The importance of liquidity for banks and even for nation states has been demonstrated once more by the last series of global crises, of which the repercussions still are being felt ten years later. It is a common understanding that a shortage of liquidity leads to insolvency. Under the auspices of central banks and a two-level monetary system, the connection between lost liquidity and insolvency could be cut. If central banks are lenders of last resort, they are capable of removing any problem of illiquidity and insolvency. This is a thesis propagated by Dirk H. Ehnts (2016), who presents a monetary theory beyond the one we find in textbooks. Ehnts extends his super-optimistic view even to states that can – according to him – solve any crisis if they are allowed to enhance their spending.
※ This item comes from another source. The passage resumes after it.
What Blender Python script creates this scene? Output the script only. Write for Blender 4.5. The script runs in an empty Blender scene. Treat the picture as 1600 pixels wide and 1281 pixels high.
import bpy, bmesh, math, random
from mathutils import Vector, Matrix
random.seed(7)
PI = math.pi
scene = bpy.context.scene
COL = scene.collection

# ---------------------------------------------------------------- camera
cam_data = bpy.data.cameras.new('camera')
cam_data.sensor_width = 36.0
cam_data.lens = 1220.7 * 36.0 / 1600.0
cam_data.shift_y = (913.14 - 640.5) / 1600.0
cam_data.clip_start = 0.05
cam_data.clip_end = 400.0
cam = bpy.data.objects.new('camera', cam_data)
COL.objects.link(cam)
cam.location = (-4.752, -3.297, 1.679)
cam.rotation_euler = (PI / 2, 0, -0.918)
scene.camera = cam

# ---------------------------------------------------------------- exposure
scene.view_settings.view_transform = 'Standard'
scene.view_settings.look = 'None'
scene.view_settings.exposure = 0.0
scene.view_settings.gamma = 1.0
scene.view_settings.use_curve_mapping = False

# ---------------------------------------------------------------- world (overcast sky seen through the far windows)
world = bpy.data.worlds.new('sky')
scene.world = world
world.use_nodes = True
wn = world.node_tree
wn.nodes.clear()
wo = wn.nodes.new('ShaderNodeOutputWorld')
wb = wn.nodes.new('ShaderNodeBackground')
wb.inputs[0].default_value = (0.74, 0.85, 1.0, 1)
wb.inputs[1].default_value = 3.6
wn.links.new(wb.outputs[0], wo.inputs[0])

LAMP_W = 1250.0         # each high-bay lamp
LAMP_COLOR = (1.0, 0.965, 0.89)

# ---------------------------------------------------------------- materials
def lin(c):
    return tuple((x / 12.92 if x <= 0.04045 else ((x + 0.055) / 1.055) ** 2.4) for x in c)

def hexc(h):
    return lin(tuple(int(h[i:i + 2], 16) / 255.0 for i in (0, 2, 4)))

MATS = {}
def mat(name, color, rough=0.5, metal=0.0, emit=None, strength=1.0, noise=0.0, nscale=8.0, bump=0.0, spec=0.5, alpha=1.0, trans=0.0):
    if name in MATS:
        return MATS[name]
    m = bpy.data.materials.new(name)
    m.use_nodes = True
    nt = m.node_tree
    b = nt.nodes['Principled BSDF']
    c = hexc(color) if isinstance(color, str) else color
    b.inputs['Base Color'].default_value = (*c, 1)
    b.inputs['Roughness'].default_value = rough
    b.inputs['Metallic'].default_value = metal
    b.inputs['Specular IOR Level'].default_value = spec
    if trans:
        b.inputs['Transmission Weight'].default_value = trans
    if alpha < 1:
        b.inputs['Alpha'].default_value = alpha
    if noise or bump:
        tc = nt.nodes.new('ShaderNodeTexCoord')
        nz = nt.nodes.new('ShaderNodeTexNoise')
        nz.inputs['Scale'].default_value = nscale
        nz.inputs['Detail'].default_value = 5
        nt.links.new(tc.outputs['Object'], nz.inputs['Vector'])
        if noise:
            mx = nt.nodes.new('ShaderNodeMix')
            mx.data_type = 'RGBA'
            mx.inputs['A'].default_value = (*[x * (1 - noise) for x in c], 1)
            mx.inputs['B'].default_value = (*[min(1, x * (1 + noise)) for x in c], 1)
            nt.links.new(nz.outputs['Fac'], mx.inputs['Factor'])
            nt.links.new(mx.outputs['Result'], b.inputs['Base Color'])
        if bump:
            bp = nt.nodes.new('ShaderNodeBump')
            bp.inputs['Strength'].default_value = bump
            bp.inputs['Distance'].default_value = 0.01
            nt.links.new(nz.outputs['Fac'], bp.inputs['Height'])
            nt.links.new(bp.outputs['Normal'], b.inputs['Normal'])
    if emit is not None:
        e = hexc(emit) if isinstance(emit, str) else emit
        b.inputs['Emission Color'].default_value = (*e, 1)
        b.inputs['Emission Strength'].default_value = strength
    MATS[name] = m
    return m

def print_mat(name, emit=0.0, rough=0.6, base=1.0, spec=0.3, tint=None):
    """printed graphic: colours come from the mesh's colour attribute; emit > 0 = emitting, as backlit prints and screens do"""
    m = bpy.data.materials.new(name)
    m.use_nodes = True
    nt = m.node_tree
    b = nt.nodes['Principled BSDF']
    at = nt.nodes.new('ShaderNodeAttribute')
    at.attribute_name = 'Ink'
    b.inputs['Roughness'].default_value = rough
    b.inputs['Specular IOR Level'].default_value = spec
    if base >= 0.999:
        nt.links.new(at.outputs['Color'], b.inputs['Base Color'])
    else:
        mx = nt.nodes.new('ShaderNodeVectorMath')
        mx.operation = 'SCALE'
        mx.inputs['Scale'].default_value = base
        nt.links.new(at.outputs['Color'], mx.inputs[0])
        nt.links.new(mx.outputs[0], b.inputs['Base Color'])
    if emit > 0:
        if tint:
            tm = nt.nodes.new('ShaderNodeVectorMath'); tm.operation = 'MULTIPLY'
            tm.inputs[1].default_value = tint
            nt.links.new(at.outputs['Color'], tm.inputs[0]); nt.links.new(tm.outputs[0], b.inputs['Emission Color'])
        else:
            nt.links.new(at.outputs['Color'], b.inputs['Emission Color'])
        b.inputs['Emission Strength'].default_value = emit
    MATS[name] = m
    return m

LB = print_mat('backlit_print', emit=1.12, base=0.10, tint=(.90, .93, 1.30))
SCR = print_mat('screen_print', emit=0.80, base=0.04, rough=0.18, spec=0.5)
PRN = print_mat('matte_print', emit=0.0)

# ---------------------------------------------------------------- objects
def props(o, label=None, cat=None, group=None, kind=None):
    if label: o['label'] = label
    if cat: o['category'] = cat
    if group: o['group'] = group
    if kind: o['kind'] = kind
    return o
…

In his theoretical approach to monetary theory, Ehnts puts the examination of balance sheets in the center of his deliberations. The whole body of arguments can be found in his book, “Money and Credit,” which is written in German, as is this analysis of the new perspective to modern money. It results in a list of more than forty flaws - wrong assertions, inherent contradictions and unfounded consequences.
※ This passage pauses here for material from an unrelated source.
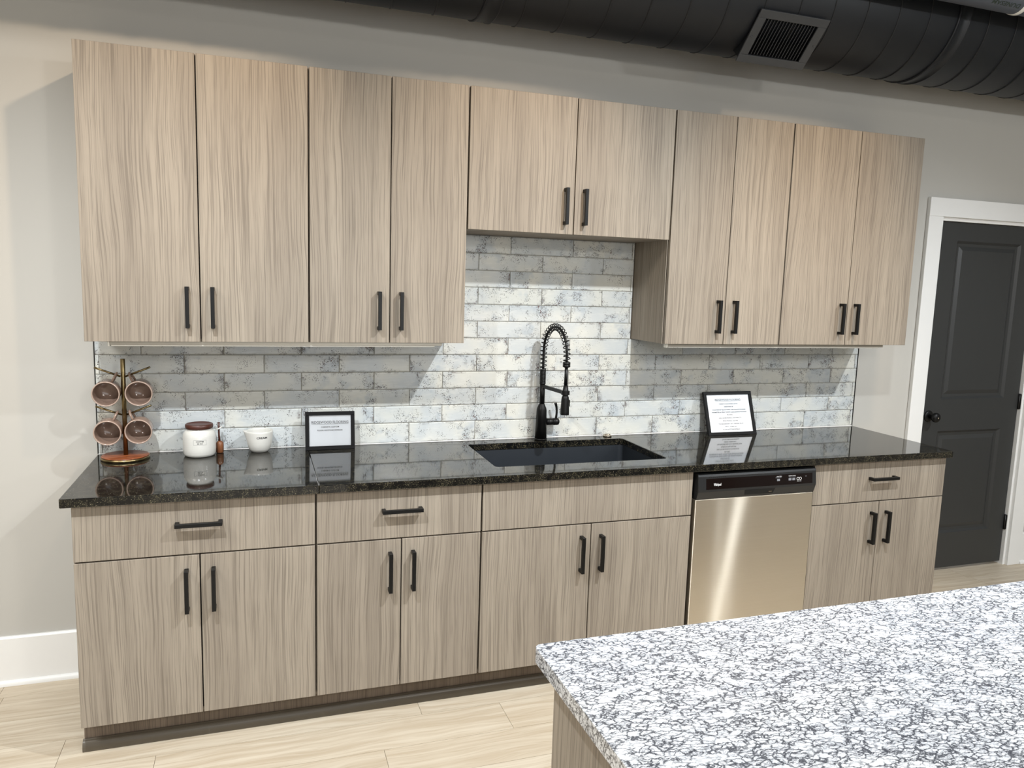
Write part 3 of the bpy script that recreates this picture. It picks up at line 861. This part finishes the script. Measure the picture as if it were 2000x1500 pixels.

The main problems of the balance sheet-centered analysis are these:

(i.) Balance sheets are identities. They cannot inform us about causal relations and action sequences. It is an illusion to hope that balance sheets can highlight the functioning of the monetary system. Ehnts’ book is filled with statements that are not consequences of his balance sheets, but untested hypotheses being presented as plausible claims about reality.

(ii.) The balance sheet approach is masking the legal dimension of financial interactions. For instance, in credit agreements it is accepted by the debtor to pay back the sum. Otherwise, he or she faces a compulsory execution. According to Ehnts, only one thing happens: the creditor loses his or her claim.

(iii.) The theoretical conception ignores the role of the collateral, which is a limiting factor to central bank money and serves as an anchor to stabilize its value. High quality securities are scarce and therefore real money cannot be delivered unlimited in size.

(iv.) The subject matter of a credit is not specified correctly in the theoretical framework. According to the author, it can even be jelly babies. But it is money emitted by central banks. No complete explanation of the creation of money by central banks can be found in the whole book. The availability of central bank money is an ignored prerequisite to the creation of money by commercial banks. If money could be created out of nothing, like it is claimed, no bankruptcy would have ever happened.

The rationale of Ehnts’ policy advice has as many holes as Swiss cheese. It is not the base upon which serious policy recommendations can be built.